From my experience the hardware AGC in the RTLSDRs is not particularly good for our purposes. Better to set a manual gain that results in a slight noise floor rise when your preamplifier is enabled, which indicates you are now externally noise limited.

WOW all of that code just to decode fsk_ax25. In python I suppose?
I have build GNUradio projects before but using available blocks so you will have to be more specific and mention a program line at least.

I have mentioned many times I’m strictly hardware. I’m not a programmer, never will be. I know just enough to be dangerous.

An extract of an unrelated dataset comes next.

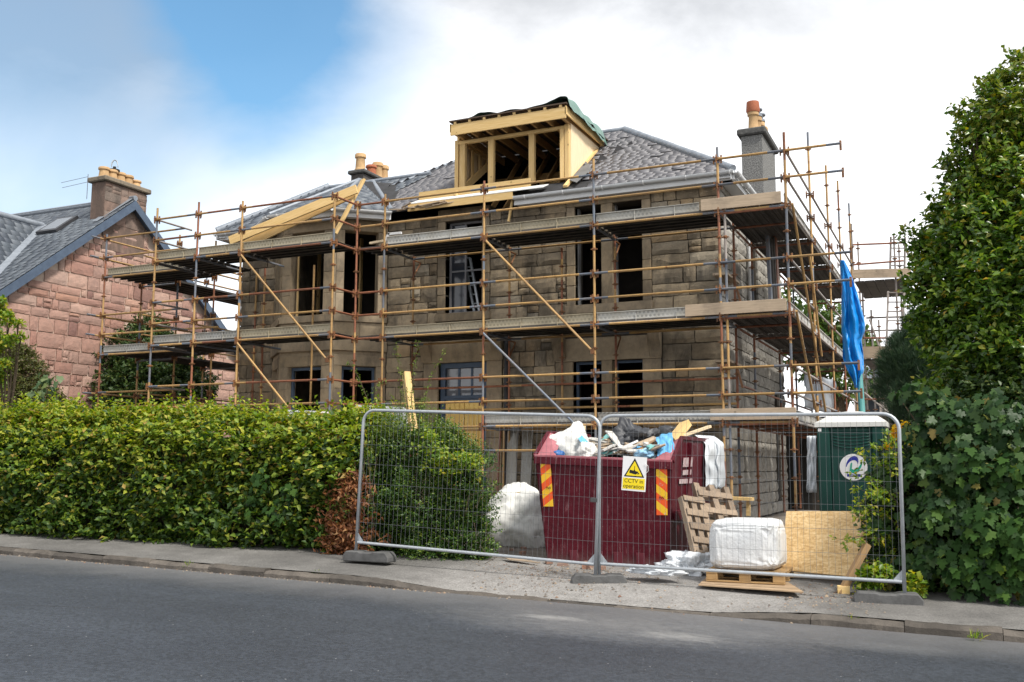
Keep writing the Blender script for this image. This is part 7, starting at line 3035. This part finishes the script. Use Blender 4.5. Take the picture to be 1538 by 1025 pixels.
# tall sprigs
sap = thing('hawthorn_shoots', 'tall thin leafy shoots rising above the privet before the house', 'shrub', (-8.2, 13.3, -1.0))
m = MB()
parts = []
for pts in (((597, 660), (602, 600), (598, 540), (594, 516)), ((622, 660), (618, 600), (622, 550), (629, 511)), ((632, 650), (640, 590), (655, 550), (668, 527)), ((560, 650), (552, 600), (540, 570), (522, 540)), ((575, 640), (560, 585), (575, 575), (581, 569)), ((607, 650), (612, 610), (606, 570), (607, 556))):
    q = [pY(a, b, 13.3 + U(-.1, .1)) for a, b in pts]
    m.path(q, [0.008, 0.007, 0.005, 0.002], 5)
    for a, b in zip(q[:-1], q[1:]):
        n_ = int((b - a).length / 0.035)
        O = np.array([list(a.lerp(b, (i + 0.5) / n_)) for i in range(n_)])
        D = np.tile(np.array(list((b - a).normalized())), (n_, 1)) * 0.4 + rng.normal(0, 0.6, (n_, 3))
        parts.append(twig_leaves(O, D, 0.05, 4, 0.034, 0.022))
m.build('stem', BARK, sap)
foliage('foliage', sap, parts, PRIVET)


def tree(name, label, cat, foot, ls, mt, dens, tl, per, L, W, seed, trunk_r=0.1, inner=0.5, up=0.5, droop=0.15, nlimb=7, core=0.62, fname='crown', group=None, bump=0.25):
    t = thing(name, label, cat, foot, group=group)
    foot = Vector(foot)
    m = MB()
    cs = [c for c, R in ls]
    cen = sum(cs, Vector((0, 0, 0))) / len(cs)
    fork = foot.lerp(cen, 0.45)
    m.path([foot - Vector((0, 0, 0.15)), foot.lerp(fork, 0.5) + Vector((0.04, 0.03, 0)), fork], [trunk_r * 1.25, trunk_r, trunk_r * 0.8], 9)
    for c, R in ls[:nlimb * 3]:
        mid = fork.lerp(c, 0.55) + Vector((U(-.1, .1), U(-.1, .1), U(0, .15)))
        m.path([fork - Vector((0, 0, 0.05)), mid, c], [trunk_r * 0.55, trunk_r * 0.32, trunk_r * 0.1], 6)
        for q in range(3):
            d = Vector((U(-1, 1), U(-1, 1), U(-0.4, 1))).normalized()
            m.path([mid.lerp(c, 0.6), c + d * R * 0.5, c + d * R * 0.95], [trunk_r * 0.16, trunk_r * 0.09, 0.003], 4)
    m.build('trunk', BARK, t)
    foliage(fname, t, lump_leaves(ls, dens, tl, per, L, W, seed, inner, up, droop, bump), mt)
    return t


# the tall evergreen on the right
ls = lumps([(1536, 150, 62, 0.4), (1505, 185, 50, 0.1), (1560, 230, 90, 0.6), (1480, 240, 50, 0.0), (1455, 200, 22, -0.1), (1520, 290, 75, 0.0), (1450, 300, 45, 0.2), (1436, 255, 22, 0.2), (1475, 340, 62, -0.2), (1550, 380, 85, -0.2), (1420, 370, 44, 0.1), (1388, 372, 24, 0.2), (1440, 420, 60, -0.1), (1500, 430, 70, -0.35), (1392, 430, 36, 0.0), (1412, 480, 46, -0.1), (1470, 500, 60, -0.3), (1545, 510, 70, -0.3), (1440, 555, 52, -0.2), (1385, 492, 22, 0.1), (1500, 560, 60, -0.2), (1600, 300, 120, 0.8), (1620, 480, 120, 0.3), (1580, 600, 90, 0.2), (1412, 330, 20, 0.2), (1362, 352, 8, 0.2), (1500, 130, 22, 0.2), (1538, 95, 16, 0.3), (1442, 165, 12, 0.1)], 13.3)
tree('evergreen_tree', 'tall glossy green evergreen tree filling the right edge above the sycamore', 'tree', (0.9, 13.6, -1.4), ls, LAUREL, 110, 0.15, 6, 0.09, 0.05, 51, 0.11, 0.6, droop=0.12, bump=0.5)
# pine
ls = lumps([(1360, 545, 40, 0), (1338, 585, 26, 0.1), (1385, 520, 32, 0.2), (1400, 565, 42, 0), (1365, 590, 36, -0.1), (1345, 550, 22, 0), (1375, 488, 16, 0.2), (1410, 500, 28, 0.3), (1352, 515, 14, 0.1), (1333, 560, 12, 0), (1395, 620, 40, 0), (1360, 630, 30, 0.1), (1425, 545, 40, 0.3)], 17.0)
pine = thing('pine_tree', 'dark bushy pine with upright needles behind the green toilet', 'tree', (-0.2, 17.2, -1.2))
r = np.random.default_rng(61)
parts = []
for c, R in ls:
    n = int(420 * R * R * 12.6 * 0.5) + 60
    d = nrm(r.normal(size=(n, 3)))
    P = np.array(list(c)) + d * (R * r.uniform(0.4, 1.05, n))[:, None]
    per = 9
    Pr = np.repeat(P, per, 0)
    ax = np.repeat(nrm(d * 0.6 + np.array([0, 0, 0.9])), per, 0)
    LD = nrm(ax + r.normal(0, 0.45, Pr.shape))
    parts.append(leaf_arrays(Pr, LD, nrm(r.normal(size=Pr.shape)), 0.15, 0.007, 0.1, 0.05))
foliage('crown', pine, parts, PINEM)
m = MB()
m.path([(-0.2, 17.2, -1.35), (-0.22, 17.2, 0.5), (-0.25, 17.1, 2.6)], [0.09, 0.07, 0.02], 8)
for c, R in ls:
    m.path([(-0.22, 17.2, min(c.z - 0.2, 2.2)), tuple(c)], [0.03, 0.008], 5)
m.build('trunk', BARK, pine)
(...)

I’m tempted to change RF gain to 32.8 or whatever and change AGC setting but until I know exactly what I’m doing I’m reluctant to fiddle in case I stuff it up. I have roughly 15-20db of gain at the antenna.

Many observations are running on my two humble stations.

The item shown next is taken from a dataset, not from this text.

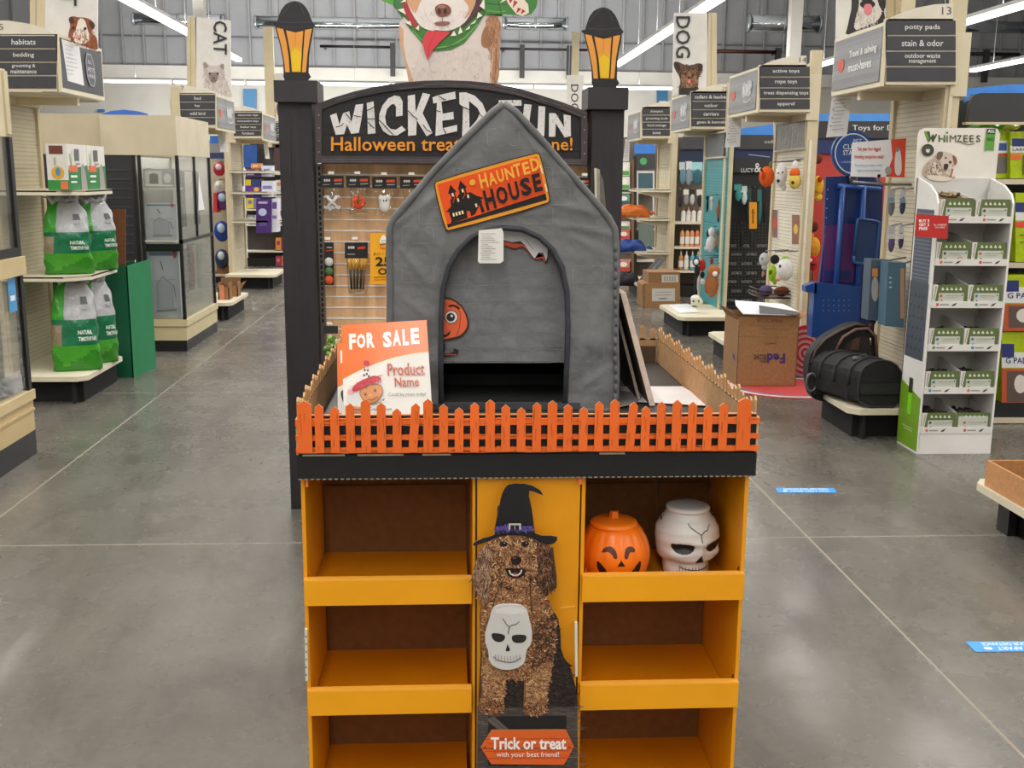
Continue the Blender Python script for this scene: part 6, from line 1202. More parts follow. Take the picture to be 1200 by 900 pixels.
# --- right of post 13: far side shelving bay with dog pads
T = Thing('aisle_shelving', 'shelving bay of lime green pad bags behind the white display, right edge', 'shelving'); Y = 6.7
x0, x1 = at(1136, 300, Y).x, at(1330, 300, Y).x
T.part('back_panel', MB().box(x0, x1, Y+.35, Y+.38, 0, 2.1, '2a2826'), 'steel_paint')
T.part('dark_header', MB().prism([(1134, 143), (1330, 143), (1330, 109), (1150, 109), (1142, 113), (1137, 122)], Y-.05, .04, '333435'), 'satin'); T.part('header_trim', MB().fbox(1132, 143, 1330, 146, Y-.06, .05, CREAM), 'steel_paint'); T.part('blue_cap', MB().prism([(1132, 120), (1138, 111), (1150, 110), (1330, 109), (1330, 98), (1180, 99), (1132, 104)], Y-.03, .03, '4088de'), 'satin')
for py in (210, 308, 490): T.part('shelf', MB().fbox(1128, py, 1330, py+6, Y, .35, 'c9bca4'), 'steel_paint')
T.part('kick_plate', MB().box(x0, x1, Y+.02, Y+.35, 0, .14, '131314'), 'satin'); T.done()
LG = 'a8bc14'
def pads(lab, q, Y, bits, dep=.2): product('pad_bag', lab, 'package', q, Y, dep, LG, bits, m_='film', group=None).done()
pads('lime pad bag with dog photo and navy tag, right edge, top shelf', (1184, 154, 1236, 209), Y+.01, [('r', .0, .3, 1, .45, 'd9d6d0'), ('r', .04, .15, .4, .32, '24306a'), ('t', .05, .35, .8, .42, '44506a', 'LARGE DOG'), ('r', .0, .48, .25, .6, 'd96a30'), ('r', .28, .5, .8, .92, '5a4a44'), ('e', .4, .55, .65, .8, 'd9cfc6')])
pads('lime pad bag partly behind the white display, top shelf', (1150, 150, 1183, 209), Y+.05, [('r', .45, .25, .95, .5, 'dfe4e6'), ('r', .6, .3, .9, .45, '3a5aa0'), ('r', .5, .5, .95, .56, 'c9402c'), ('r', .45, .57, .9, .9, '6a6462')])
T = Thing('pad_bag', 'crumpled lime bag lying on top of the upper pad bags', 'package'); m = MB(); a, b_ = at(1140, 152, Y+.08), at(1188, 143, Y+.08)
m.grid(lambda u, v: Vector((a.x+(b_.x-a.x)*v, Y+.08+.09*math.sin(2*math.pi*u), a.z+(b_.z-a.z)*(.5+.5*math.cos(2*math.pi*u))*(.5+.5*abs(math.sin(v*7)))+.0)), 12, 18, lambda u, v: hx('4f9a24') if v < .6 else hx('b9c44a')); T.part('film', m, 'film'); T.done()
pads('lime pad bag with red stripe, right edge, middle shelf', (1190, 226, 1240, 307), Y+.01, [('r', .0, .28, 1, .4, 'd9d9d2'), ('r', .0, .14, .3, .28, '24306a'), ('r', 0, .42, 1, .5, 'd8452e'), ('r', .1, .6, .4, .62, '6a7a14'), ('r', .1, .7, .4, .72, '6a7a14')])
pads('lime pad bag lettered pads with dog photo, right edge, lower row', (1176, 322, 1236, 388), Y+.01, [('r', 0, .22, 1, .5, 'd9d9d6'), ('r', .0, .1, .3, .3, '24306a'), ('t', .08, .32, .65, .42, '24306a', 'G PADS'), ('r', .0, .52, 1, 1, 'b8502c'), ('r', .1, .56, .8, .94, '5a4a44'), ('e', .25, .6, .55, .85, 'd9cfc6')])
pads('lime pad bag lettered pads with dog photo, right edge, lowest row', (1174, 389, 1232, 489), Y+.03, [('r', 0, .24, 1, .42, 'd9d9d6'), ('r', .0, .14, .25, .3, '24306a'), ('t', .08, .3, .6, .37, '24306a', 'G PADS'), ('e', .55, .05, .72, .14, 'd8452e'), ('r', .0, .43, 1, .86, 'b8502c'), ('r', .1, .46, .75, .82, '5a4a44'), ('e', .25, .5, .5, .72, 'd9cfc6')])
# --- deck of end 13: carriers
def carrier(T, body, Yc): pass
T = Thing('pet_carrier', 'black rounded pet carrier with bronze piping, standing behind the low one', 'pet carrier'); Y = 6.75
sh = smooth([(949, 462), (946, 430), (951, 412), (965, 397), (985, 385), (1003, 378), (1018, 380), (1027, 392), (1030, 420), (1030, 470), (960, 472)], 2)
T.part('shell', MB().prism(sh, Y, .10, '111012', '141315'), 'fabric'); T.part('piping', MB().tube([at(x, y, Y-.002) for x, y in ((951, 425), (956, 410), (968, 397), (985, 387), (1003, 380), (1017, 382))], .009, '5a4640', 6), 'fabric')
T.part('front_flap', MB().prism(smooth([(966, 470), (964, 430), (975, 405), (992, 392), (1012, 387), (1024, 394), (1026, 470)], 1), Y-.03, .03, '151416'), 'fabric'); T.part('flap_piping', MB().tube([at(x, y, Y-.035) for x, y in ((980, 410), (988, 395), (1003, 386), (1017, 385), (1026, 394), (1028, 420))], .01, '7a5a50', 6), 'fabric')
T.part('mesh_window', MB().prism(smooth([(984, 420), (992, 402), (1008, 393), (1020, 398), (1022, 425)], 1), Y-.036, .006, '2c2526'), 'fabric'); T.part('brown_card', MB().prism([(996, 410), (1000, 398), (1008, 396), (1006, 410)], Y-.04, .003, '5a3c2a'), 'card')
T.part('side_pocket', MB().prism(smooth([(960, 452), (962, 424), (974, 420), (978, 452)], 1), Y-.045, .04, '27323a'), 'fabric'); T.part('pull_tab', MB().tube([at(1018, 386, Y), at(1024, 375, Y)], .02, '4a3228', 8), 'fabric'); T.part('zip_pull', MB().tube([at(1020, 396, Y-.045), at(1020, 404, Y-.045)], .005, 'b9a890', 6), 'metal')
T.part('bottom', MB().box(at(952, 470, Y).x, at(1030, 470, Y).x, Y-.04, Y+.10, .2, .24, '141415'), 'fabric'); T.done()
T = Thing('pet_carrier', 'low black quilted pet carrier lying in front on the aisle 13 deck', 'pet carrier'); Y = 6.3
sh = smooth([(1006, 477), (1006, 450), (1010, 432), (1025, 423), (1040, 422), (1054, 430), (1060, 450), (1060, 477)], 1)
T.part('end_face', MB().prism(sh, Y, .02, '0f0f10'), 'fabric')
body_px = smooth([(1006, 476), (1006, 448), (1010, 432), (1026, 422), (1042, 423), (1056, 430), (1060, 476)], 1)
A = [at(x, y, Y+.02) for x, y in body_px]; off = Vector((-.16, .42, 0)); T.part('body', MB().slab([A], off, '111113', '131315'), 'fabric')
for t in (.2, .5, .8):
    q = [p+off*t for p in A if p.z > .22]; T.part('quilt_band', MB().tube([p+Vector((-.002, 0, .003)) for p in q if p.z > .25], .01, '28282b', 6), 'fabric')
T.part('end_piping', MB().tube([at(x, y, Y-.002) for x, y in sh]+[at(*sh[0], Y-.002)], .006, '2c2c2f', 6), 'fabric'); T.part('end_pocket', MB().prism([(1008, 462), (1058, 462), (1058, 450), (1008, 450)], Y-.012, .012, '1f1f21'), 'fabric')
T.part('handle', MB().tube([at(992, 425, Y+.25), at(1002, 418, Y+.25), at(1014, 416, Y+.2), at(1022, 424, Y+.15)], .012, '26262a', 8), 'fabric'); T.part('buckle', MB().ball(at(1004, 420, Y+.15), .03, .02, .015, '5a5c60', 10, 6), 'plastic'); T.part('strap', MB().tube([at(996, 432, Y+.2), at(992, 468, Y+.1)], .012, '2a2a2d', 6), 'fabric'); T.done()
T = Thing('wheel_pad', 'small round black pad leaning at the left tip of the aisle 13 deck', 'pad'); q = at(951, 448, 6.78)
T.part('disc', MB().prism([(951+6*math.cos(a*math.pi/10)+1*math.sin(a*math.pi/10), 448+10*math.sin(a*math.pi/10)-2.5*math.cos(a*math.pi/10)) for a in range(20)], 6.7, .03, '1a1a1c'), 'plastic'); T.part('rim', MB().tube([at(951+6*math.cos(a*math.pi/10)+1*math.sin(a*math.pi/10), 448+10*math.sin(a*math.pi/10)-2.5*math.cos(a*math.pi/10), 6.7) for a in range(21)], .008, '5a5a5c', 6), 'plastic'); T.done()
T = Thing('spiral_disc', 'large red and white spiral disc standing behind the open carton', 'disc'); Y = 8.4
T.part('disc', MB().prism([(947+27*math.cos(a*math.pi/20), 412+31*math.sin(a*math.pi/20)) for a in range(40)], Y, .03, 'b8303c'), 'satin'); m = MB(); c = Cv.Y(m, Y-.0005, .0006)
for k in range(9): c.ell(944, 414, 25-k*2.8, 28-k*3.1, 'cf9aa0' if k % 2 == 0 else 'b02c38', 32)
T.part('spiral_print', m, 'print'); T.done()
m = MB(); C = (2.62, 7.95)
mt = [Vector((C[0]+.5*math.cos(a*math.pi/24), C[1]+.42*math.sin(a*math.pi/24), .004)) for a in range(48)]
T = Thing('floor_mat', 'round red floor sticker with white ring in front of the spiral disc', 'sticker'); T.part('disc', MB().slab([[Vector((p.x, p.y, .001)) for p in mt]], Vector((0, 0, .002)), 'c2484a'), 'satin')
m = MB(); rng = lambda r0, r1, z, col_: [m.mesh([(C[0]+r*math.cos(b_), C[1]+r*.84*math.sin(b_), z) for r, b_ in ((r0, a*math.pi/24), (r0, (a+1)*math.pi/24), (r1, (a+1)*math.pi/24), (r1, a*math.pi/24))], [(0, 1, 2, 3)], col_) for a in range(48)]
rng(.43, .47, .0035, 'd9c9c9'); rng(.38, .42, .0035, '6a6f86'); T.part('ring_print', m, 'print'); T.done()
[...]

When I first started, I ran many observations at various gain setting and never found a better result than what I’m getting now. The main object then, was to figure out the exact local oscillator offset of my 3 fake rtl-sdr V3s.Yes I got stung 3 times but I got my money back from fleebay. I have 3 fair dinkum V3s now.

rtl_test -p got me close but I wanted it spot on.

All good fun. Now I’m looking for my next project. I have a working AZ EL rotator made 2 old TV rotators and an Arduino Leonardo. Might perfect that and bring it on line with 2 crossed VHF UHF Yagies.